For readers tracking OLED’s move deeper into mainstream computing hardware, this follows the broader display push we’ve covered in Apple's OLED MacBook Pro Leak Rattles March Buyers and the monitor-focused angle in MSI's 4K DarkArmor QD-OLED Monitor Grabs Mac Desks.
From speed-only gaming panels to one-screen premium displays
Samsung’s announcement shows how the definition of a flagship gaming monitor has changed. A top-tier panel now has to combine resolution, refresh rate, HDR, response, contrast, and desktop usability. Winning on one axis is no longer enough.
The older split was cleaner. Fast displays targeted competitive players. High-resolution displays targeted visual quality and productivity. OLED complicated that by bringing fast pixel response and deep blacks into the same product category, but 4K refresh rate still had limits.
Samsung Display is now trying to collapse those categories. The 4K 360Hz mode targets image quality and motion. The 1080p 680Hz mode targets competitive speed. The V-Stripe structure targets daily work. The True Black 600 certification targets HDR credibility.
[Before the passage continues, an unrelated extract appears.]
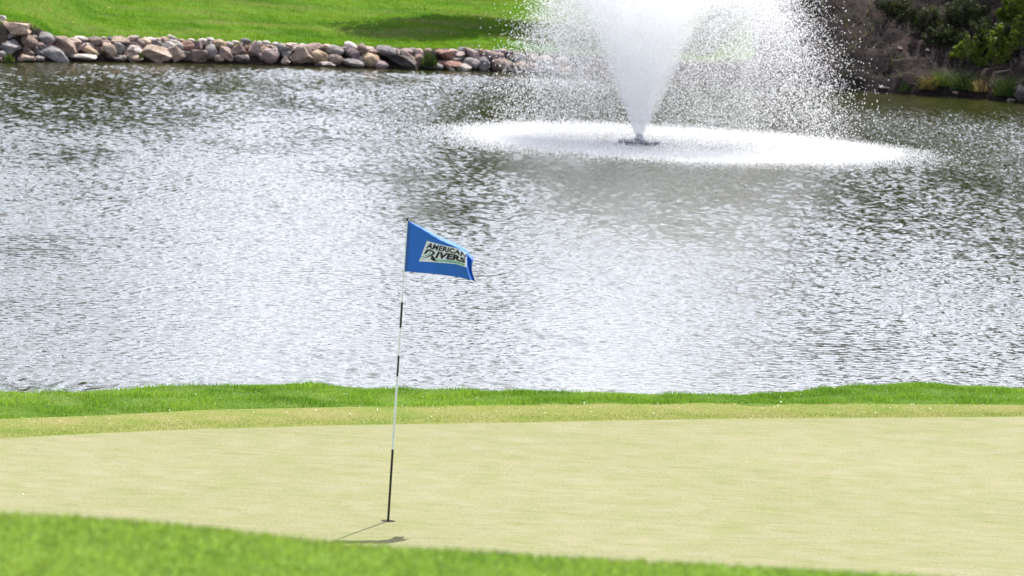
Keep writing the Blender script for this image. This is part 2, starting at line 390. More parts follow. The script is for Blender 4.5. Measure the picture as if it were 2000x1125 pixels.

That bundle is why the panel matters even before monitor brands announce finished products.
Gamers, monitor brands, and PC builders will read this differently
Competitive gamers will focus on the 680Hz mode. For elite players who can actually feed very high frame rates, it may be useful. For most buyers, it may be more of a halo feature unless their games and systems can keep up.
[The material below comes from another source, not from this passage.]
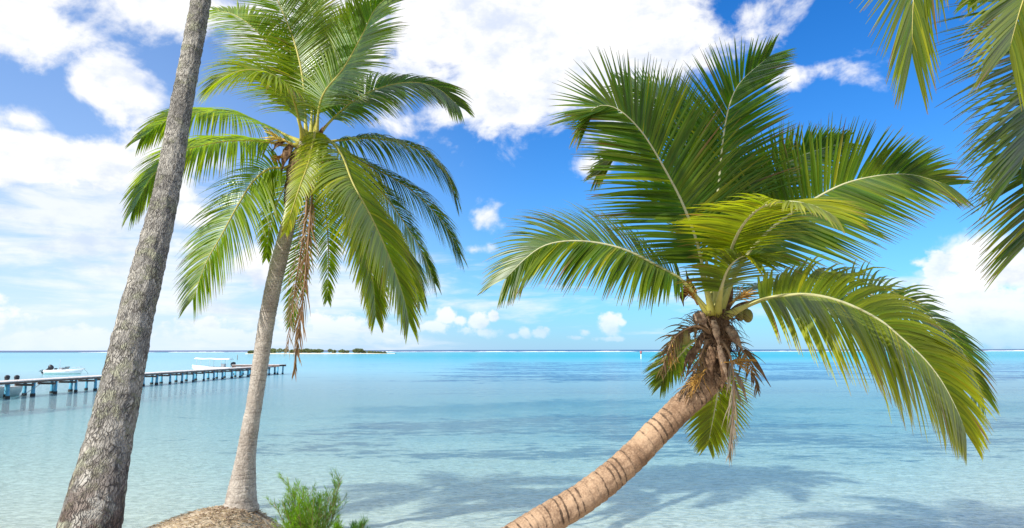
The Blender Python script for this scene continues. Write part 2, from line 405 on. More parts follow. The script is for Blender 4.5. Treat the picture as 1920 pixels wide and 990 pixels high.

Enthusiast PC builders will see a different problem: the display may be ahead of the average system. MLXIO analysis: running 4K at 360Hz shifts pressure onto the whole pipeline, from GPU output and monitor input design to compression support, CPU limits, and game optimization. Samsung Display has solved the panel-side challenge; monitor makers and PC hardware still have to deliver the experience around it.
Monitor brands get a new premium component to build around. Samsung Display says it is in discussions with more than 10 global customers for supply. Those companies will compete on the parts Samsung does not control in the announcement: tuning, firmware, cooling, port selection, burn-in mitigation, industrial design, stands, and warranty terms.
GPU makers and game developers get a quieter message. Displays like this raise expectations for high frame rates at high resolution, and for lower-latency modes that make extreme refresh rates meaningful rather than decorative.
Samsung’s 4K 360Hz QD-OLED is a 2026 halo panel, not an instant default
The near-term read is straightforward: this is a glimpse of the next premium tier, not a reason for every buyer to pause immediately. Samsung Display plans full-scale mass production in the second half of 2026, and no finished consumer monitors using the panel have been detailed in the supplied material.
The first products are likely to target buyers who can justify one display doing several jobs: esports speed, 4K gaming, HDR media, and productivity. The strongest fit is not the average user. It is the enthusiast who previously had to compromise between a fast competitive monitor and a sharp OLED desk display.
The watch item is execution. If finished monitors preserve the panel’s headline strengths while passing independent tests for input lag, HDR brightness, text clarity, VRR behavior, burn-in protection, and real-world 680Hz usability, Samsung Display will have set a new ceiling for high-end gaming monitors. If those products stumble on firmware, brightness behavior, ports, or desktop readability, the panel will remain an impressive spec sheet waiting for the rest of the market to catch up.
The Bottom Line
- Samsung Display’s panel removes a major compromise between 4K image quality and 360Hz gaming speed.
- The technology could push monitor brands into a new premium OLED arms race starting after mass production in late 2026.
- Consumers should note this is a panel announcement, not a finished monitor with pricing or release dates.